**EXERCISE:** Both the line containing "Reconstruct this image" and the line containing "COL = sc.collection" are part of the range to copy, along with every line between them. Copy it exactly and leave out the pictures.

**SUPPLIED RECORDS:**
-*-
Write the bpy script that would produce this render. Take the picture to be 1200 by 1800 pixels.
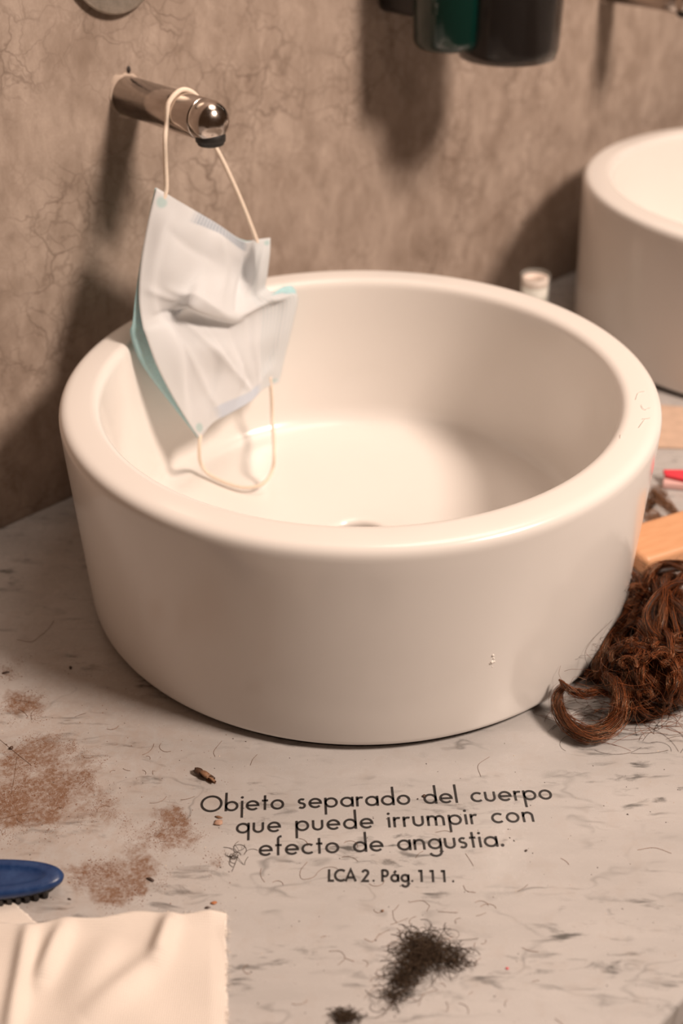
import bpy, bmesh, math, random
import numpy as np
from mathutils import Vector, Matrix

# ------------------------------------------------------------------ clear, camera, world, lamps, exposure
for o in list(bpy.data.objects): bpy.data.objects.remove(o)
S = bpy.context.scene
COL = S.collection
random.seed(7); RNG = np.random.default_rng(7)

CAM = np.array([0.0, -0.76836, 0.55435])
FW = np.array([-0.01440507, 0.83604636, -0.54846968])
RT = np.array([0.99988918, 0.01410529, -0.00476014])
UP = np.array([-0.00375663, 0.54847747, 0.8361569])
FPX = 2130.43
cd = bpy.data.cameras.new('camera'); cam = bpy.data.objects.new('camera', cd); COL.objects.link(cam)
cam.matrix_world = Matrix([[RT[i], UP[i], -FW[i], CAM[i]] for i in range(3)] + [[0, 0, 0, 1]])
cd.sensor_fit = 'VERTICAL'; cd.sensor_height = 36.0; cd.lens = FPX / 1800 * 36.0
cd.clip_start = 0.02; cd.clip_end = 30
cd.dof.use_dof = True; cd.dof.focus_distance = 0.765; cd.dof.aperture_fstop = 4.2
S.camera = cam

PHI = 0.7874; OFF = 0.2462                       # wall direction and its distance from the basin's axis
DX = np.array([math.cos(PHI), math.sin(PHI), 0.0]); NW = np.array([-DX[1], DX[0], 0.0])
def W(t, o, z): return DX * t + NW * (OFF - o) + np.array([0, 0, z])   # along wall, out from wall, up

w = bpy.data.worlds.new('room_light'); S.world = w; w.use_nodes = True
bgn = w.node_tree.nodes['Background']; bgn.inputs[0].default_value = (1.0, 0.52, 0.28, 1); bgn.inputs[1].default_value = 0.065

def area(name, loc, target, size, power, col):
    l = bpy.data.lights.new(name, 'AREA'); l.shape = 'DISK'; l.size = size; l.energy = power; l.color = col
    o = bpy.data.objects.new(name, l); COL.objects.link(o)
    o.location = Vector(loc); o.rotation_euler = (Vector(target) - Vector(loc)).to_track_quat('-Z', 'Y').to_euler()
    return o
area('ceiling_lamp', W(0.50, 1.80, 1.84), (0.05, 0.0, 0.1), 0.50, 69, (1.0, 0.81, 0.68))
area('overhead_panel', (0.40, 0.20, 1.55), (0.10, 0.0, 0.0), 0.70, 7.0, (1.0, 0.81, 0.68))

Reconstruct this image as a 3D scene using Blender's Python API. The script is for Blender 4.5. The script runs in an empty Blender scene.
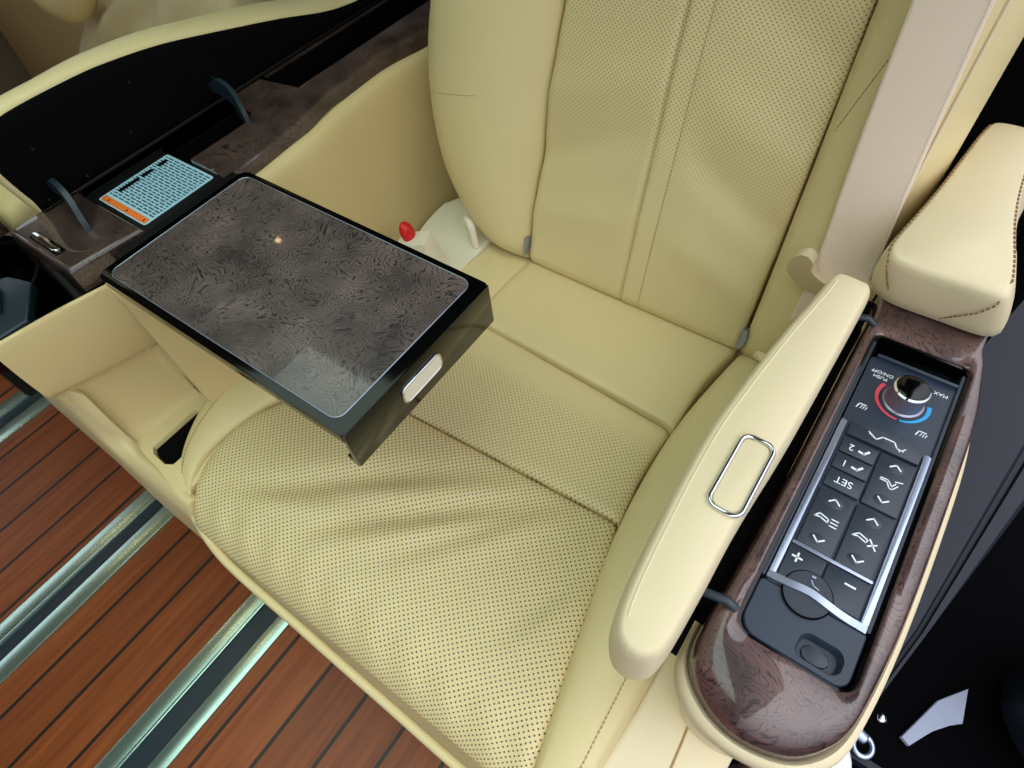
import bpy, bmesh, math, random
from mathutils import Vector, Matrix
random.seed(7)
sc = bpy.context.scene
COL = sc.collection

# ------------------------------------------------------------------ camera, sky, exposure
cam_right = Vector((0.81573228, 0.57405148, -0.07103341))
cam_down = Vector((0.43567979, -0.69054604, -0.57734676))
cam_fwd = Vector((-0.38047861, 0.44001257, -0.81340332))
cd = bpy.data.cameras.new('camera')
cam = bpy.data.objects.new('camera', cd)
COL.objects.link(cam)
rot = Matrix((cam_right, -cam_down, -cam_fwd)).transposed()
cam.matrix_world = Matrix.Translation((0, 0, 1.05)) @ rot.to_4x4()
cd.sensor_fit = 'HORIZONTAL'
cd.sensor_width = 36
cd.lens = 627.0 / 1024 * 36
cd.clip_start = 0.01
sc.camera = cam

w = bpy.data.worlds.new('sky')
sc.world = w
w.use_nodes = True
nt = w.node_tree
bg = nt.nodes['Background']
tc = nt.nodes.new('ShaderNodeTexCoord')
sep = nt.nodes.new('ShaderNodeSeparateXYZ')
nt.links.new(tc.outputs['Generated'], sep.inputs[0])
rp = nt.nodes.new('ShaderNodeValToRGB')
rp.color_ramp.elements[0].position = 0.0
rp.color_ramp.elements[0].color = (0.35, 0.38, 0.42, 1)
rp.color_ramp.elements[1].position = 0.45
rp.color_ramp.elements[1].color = (0.36, 0.37, 0.385, 1)
for pos_, c_ in ((0.72, (0.52, 0.53, 0.56, 1)), (0.88, (0.70, 0.72, 0.75, 1))):
    e_ = rp.color_ramp.elements.new(pos_)
    e_.color = c_
rp.color_ramp.elements[0].color = (0.14, 0.15, 0.16, 1)
nt.links.new(sep.outputs['Z'], rp.inputs[0])
nt.links.new(rp.outputs[0], bg.inputs['Color'])
bg.inputs['Strength'].default_value = 3.6

sc.view_settings.view_transform = 'Standard'
sc.view_settings.look = 'None'
sc.view_settings.gamma = 1
sc.view_settings.exposure = 0.24
sc.view_settings.use_curve_mapping = False
sc.cycles.max_bounces = 8
sc.cycles.use_denoising = True


# ------------------------------------------------------------------ materials
def lin(h):
    r = [int(h[i:i + 2], 16) / 255 for i in (0, 2, 4)]
    return tuple(c / 12.92 if c <= .04045 else ((c + .055) / 1.055) ** 2.4 for c in r) + (1,)


def mat(name, col, rough=.5, metal=0, coat=0, spec=.5, bump=0, bscale=400, emis=None):
    m = bpy.data.materials.new(name)
    m.use_nodes = True
    n, l = m.node_tree.nodes, m.node_tree.links
    b = n['Principled BSDF']
    c = lin(col) if isinstance(col, str) else tuple(col) + (1,)
    b.inputs['Base Color'].default_value = c
    b.inputs['Roughness'].default_value = rough
    b.inputs['Metallic'].default_value = metal
    b.inputs['Coat Weight'].default_value = coat
    b.inputs['Coat Roughness'].default_value = .04
    b.inputs['Specular IOR Level'].default_value = spec
    t = n.new('ShaderNodeTexCoord')
    no = n.new('ShaderNodeTexNoise')
    no.inputs['Scale'].default_value = bscale
    no.inputs['Detail'].default_value = 3
    l.new(t.outputs['Object'], no.inputs['Vector'])
    if bump:
        bp = n.new('ShaderNodeBump')
        bp.inputs['Strength'].default_value = bump
        bp.inputs['Distance'].default_value = .0006
        l.new(no.outputs['Fac'], bp.inputs['Height'])
        l.new(bp.outputs[0], b.inputs['Normal'])
    if emis:
        b.inputs['Emission Color'].default_value = tuple(emis[:3]) + (1,)
        b.inputs['Emission Strength'].default_value = emis[3]
    return m


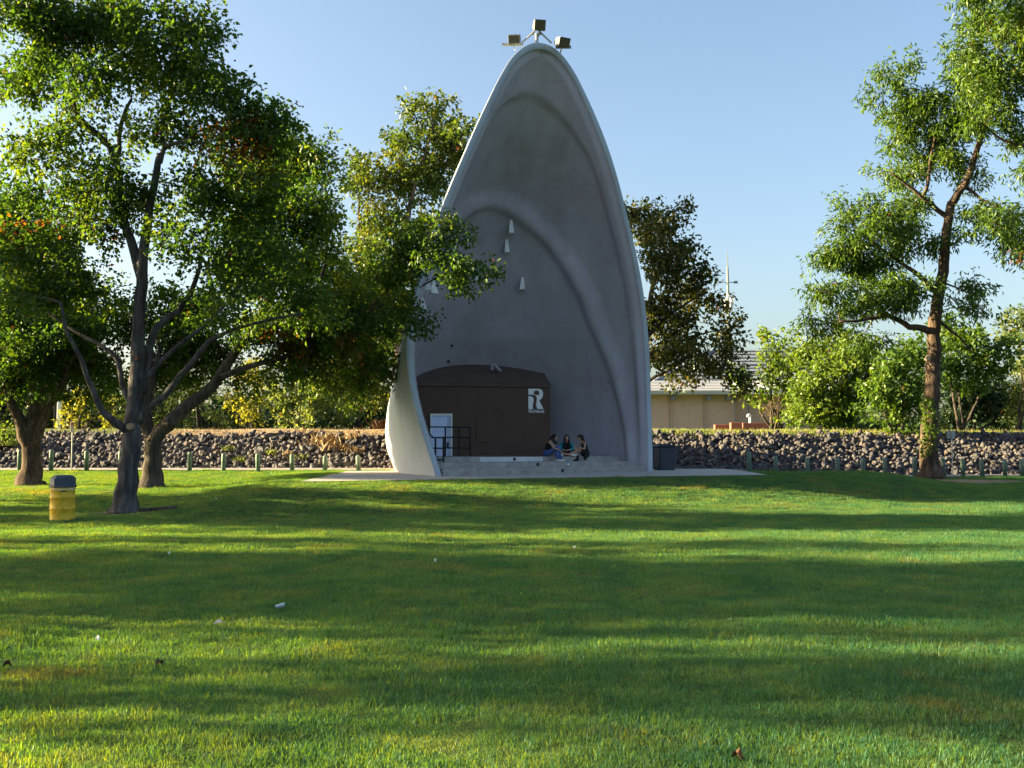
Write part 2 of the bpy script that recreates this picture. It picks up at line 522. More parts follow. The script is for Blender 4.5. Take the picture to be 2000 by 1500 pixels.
def hull_rock(seed):
    r = np.random.default_rng(seed)
    p = r.normal(size=(13, 3)); p /= np.linalg.norm(p, axis=1)[:, None]
    p *= r.uniform(.75, 1.05, (13, 1)); p *= np.array([1.0, r.uniform(.6, .9), r.uniform(.5, .8)]) * .5
    bm = bmesh.new()
    for q in p: bm.verts.new(q)
    bmesh.ops.convex_hull(bm, input=bm.verts)
    for v in [v for v in bm.verts if not v.link_faces]: bm.verts.remove(v)
    bmesh.ops.triangulate(bm, faces=bm.faces)
    bmesh.ops.recalc_face_normals(bm, faces=bm.faces)
    bm.verts.index_update()
    v = np.array([x.co[:] for x in bm.verts]); t = np.array([[x.index for x in f.verts] for f in bm.faces])
    bm.free()
    return v, t


ROCKS = [hull_rock(100 + i) for i in range(12)]
ROCK_TINT = [(1, 1.0, 1.08), (1.2, 1.14, 1.1), (.8, .82, .92), (1.4, 1.22, 1.1), (.95, .97, 1.12), (1.1, 1.08, 1.14)]
rock_meshes = []
for i, (v, t) in enumerate(ROCKS):
    me = bpy.data.meshes.new('rock')
    me.from_pydata(v.tolist(), [], t.tolist()); me.materials.append(MAT['rock'])
    a = me.color_attributes.new('tint', 'FLOAT_COLOR', 'POINT')
    a.data.foreach_set('color', np.tile(np.array([*ROCK_TINT[i % 6], 1], np.float32), len(v)))
    rock_meshes.append(me)


def rand_rot(r):
    q = r.normal(size=4); q /= np.linalg.norm(q); w, x, y, z = q
    return np.array([[1 - 2 * (y * y + z * z), 2 * (x * y - z * w), 2 * (x * z + y * w)], [2 * (x * y + z * w), 1 - 2 * (x * x + z * z), 2 * (y * z - x * w)], [2 * (x * z - y * w), 2 * (y * z + x * w), 1 - 2 * (x * x + y * y)]])


rr = np.random.default_rng(3)
stones = []
for i in range(9500):
    X = rr.uniform(-30, 34); u = rr.uniform(0, 1) ** .95
    top = 1.0 - .10 * (.5 + .5 * math.sin(X * .7)) * (1 if -18 < X < -3 else .4)
    crest_ = rr.uniform(0, 1) < .035
    if crest_: u = top + rr.uniform(-.02, .07)
    elif u > top: continue
    Y = foot(X) + LEV_D * u
    if -4.3 < X < 6.0 and True:
        if X / Y * F_PX + 1000 > 790 and X / Y * F_PX + 1000 < 1250: continue
    s = rr.choice([.24, .32, .42, .54], p=[.38, .34, .2, .08]) * rr.uniform(.85, 1.15)
    stones.append((X, float(Y), float(levee_z(X, u)) + rr.uniform(-.06, .10), s, int(rr.integers(12))))
vis = sorted([s for s in stones if abs(s[0] / s[1]) < .5], key=lambda s: -s[3] / s[1])[:300]
chosen = set(id(s) for s in vis)
for X, Y, z, s, k in vis:
    o = bpy.data.objects.new('rock', rock_meshes[k]); COL.objects.link(o)
    o.location = (X, Y, z); o.rotation_mode = 'QUATERNION'
    o.rotation_quaternion = Matrix(rand_rot(rr).tolist()).to_quaternion(); o.scale = (s, s, s)
    o.parent = levee
V, T, TI, n = [], [], [], 0
for st in stones:
    if id(st) in chosen: continue
    X, Y, z, s, k = st
    v, t = ROCKS[k]
    V.append(v @ rand_rot(rr).T * s + (X, Y, z)); T.append(t + n); n += len(v)
    c = np.array(ROCK_TINT[int(rr.integers(6))]) * rr.uniform(.8, 1.25)
    TI.append(np.tile(np.append(c, 1), (len(v), 1)))
rub = tri_mesh('riprap_stones', np.concatenate(V), np.concatenate(T), MAT['rock'], levee, np.concatenate(TI))
rub['kind'] = 'stuff'

# ------------------------------------------------------------------ bandshell
A0, B0 = at(852, 932, 35), at(1275, 922, 40)
lat = (B0 - A0)[:2]; lat = lat / np.linalg.norm(lat)
LAT = np.array([lat[0], lat[1], 0]); BK = np.array([-lat[1], lat[0], 0]); ORG = (A0 + B0) / 2; ORG[2] = 0
UP = np.array([0, 0, 1.0])
ZT = [.4, .8, 1.6, 2.4, 3.2, 4.0, 4.8, 5.6, 6.4, 7.2, 8.0, 8.8, 9.6, 10.4, 11.2, 12.0, 12.8, 13.6, 14.4, 15.2, 16.3, 16.6, 16.75, 16.95, 17.03]
WT = [4.66, 4.75, 4.94, 5.11, 5.26, 5.38, 5.43, 5.44, 5.38, 5.21, 4.98, 4.74, 4.49, 4.20, 3.90, 3.57, 3.24, 2.88, 2.48, 2.07, 1.40, 1.12, .93, .50, .05]
BT = [-.05, .01, .24, .47, .68, .85, .95, .98, .99, .90, .77, .70, .63, .59, .52, .43, .38, .36, .37, .43, .50, .48, .46, .44, .43]
_zg = np.linspace(-2, 20, 2201)
_k = np.exp(-.5 * (np.arange(-120, 121) * .01 / .38) ** 2); _k /= _k.sum()
_wl = np.interp(_zg, ZT[:21], WT[:21]); _wl[_zg > 16.3] = 1.40 - (_zg[_zg > 16.3] - 16.3) * .66; _wl[_zg < .4] = 4.66 + (_zg[_zg < .4] - .4) * .22
_wg = np.convolve(_wl, _k, 'same'); _bg = np.convolve(np.interp(_zg, ZT, BT), _k, 'same')
Wz = lambda z: np.where(np.asarray(z) < 16.0, np.interp(z, _zg, _wg), np.interp(16.0, _zg, _wg) * np.clip((17.03 - np.asarray(z)) / 1.03, 0, 1) ** .47)
Bz = lambda z: np.interp(z, _zg, _bg)
Dz = lambda z: np.interp(z, [.8, 2.4, 4, 6.4, 8, 10, 11.8, 13.5, 15.3, 17.03], [9.6, 8.7, 7.6, 5.9, 5.3, 4.7, 4.0, 2.8, 1.3, .25])
Nz = lambda z: np.interp(z, [.8, 1.6, 2.4, 3.2, 4.0, 4.8, 5.6, 6.4, 7.2, 8.0, 12, 17], [2.04, 1.96, 1.92, 1.70, 1.44, 1.28, 1.16, 1.07, 1.03, 1.10, 1.15, 1.3])
SH = ORG.copy(); SH[2] = .75
bandshell = empty('bandshell', SH, 'tall grey concrete bandshell with pointed arch opening on the grassy mound', 'bandshell')


def shell_surface(nu, nv, inset, z_top, arches):
    ph = np.linspace(0, math.pi, nu)
    s = 1 - (1 - np.linspace(0, 1, nv)) ** 1.7
    tb = 9.6 * np.sin(ph)
    z0 = .45 + (0 if arches else 1) * (.17 + 1.75 * smooth(2.0, 8.2, tb))
    Z = z0[None] + (z_top - z0[None]) * s[:, None]
    ze = Z + (17.03 - z_top) * smooth(12, 16.6, Z)
    ins = inset * (1 - .75 * smooth(13.5, 16.7, Z))
    ins = ins * np.clip((17.03 - ze) / .25, 0, 1) ** .5
    W = np.maximum(Wz(ze) - ins, .004); D = np.maximum(Dz(ze) - ins, .03); N = Nz(Z); B = Bz(Z)
    c, sn = np.cos(ph)[None], np.sin(ph)[None]
    t = D * np.abs(sn) ** (2 / N)
    x = W * c
    P = ORG + x[..., None] * LAT + (B + t)[..., None] * BK + Z[..., None] * UP
    if arches:
        du = np.gradient(P, axis=1); dv = np.gradient(P, axis=0)
        nrm = np.cross(du, dv); nrm /= np.linalg.norm(nrm, axis=2)[..., None] + 1e-9
        cen = ORG + BK * 2 + UP * 5
        sgn = np.sign(((cen - P) * nrm).sum(2, keepdims=True)); nrm *= sgn
        tc1 = np.interp(Z, [.6, 2, 5, 8, 10, 12], [.85, 1.0, 1.5, 2.2, 2.9, 4.0])
        d = t - tc1
        h = .28 * smooth(-.62, -.08, d) - .20 * smooth(.0, .34, d)
        h = h * smooth(13.2, 11.9, Z)
        tc2 = np.interp(Z, [.6, 8, 13, 15.4], [.38, .45, .58, 1.0])
        h2 = .16 * (1 - smooth(-.10, .24, t - tc2)) * smooth(.03, .28, t)
        P = P + nrm * (h + h2)[..., None]
    return P, Z


NU, NV = 181, 150
Pin, Zin = shell_surface(NU, NV, .23, 16.78, True)
Pout, _ = shell_surface(NU, NV, 0.0, 17.03, False)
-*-
**THE RESULT:**
Reconstruct this image as a 3D scene using Blender's Python API. The script is for Blender 4.5. The script runs in an empty Blender scene.
import bpy, bmesh, math, random
from mathutils import Vector, Matrix
random.seed(7)
sc = bpy.context.scene
COL = sc.collection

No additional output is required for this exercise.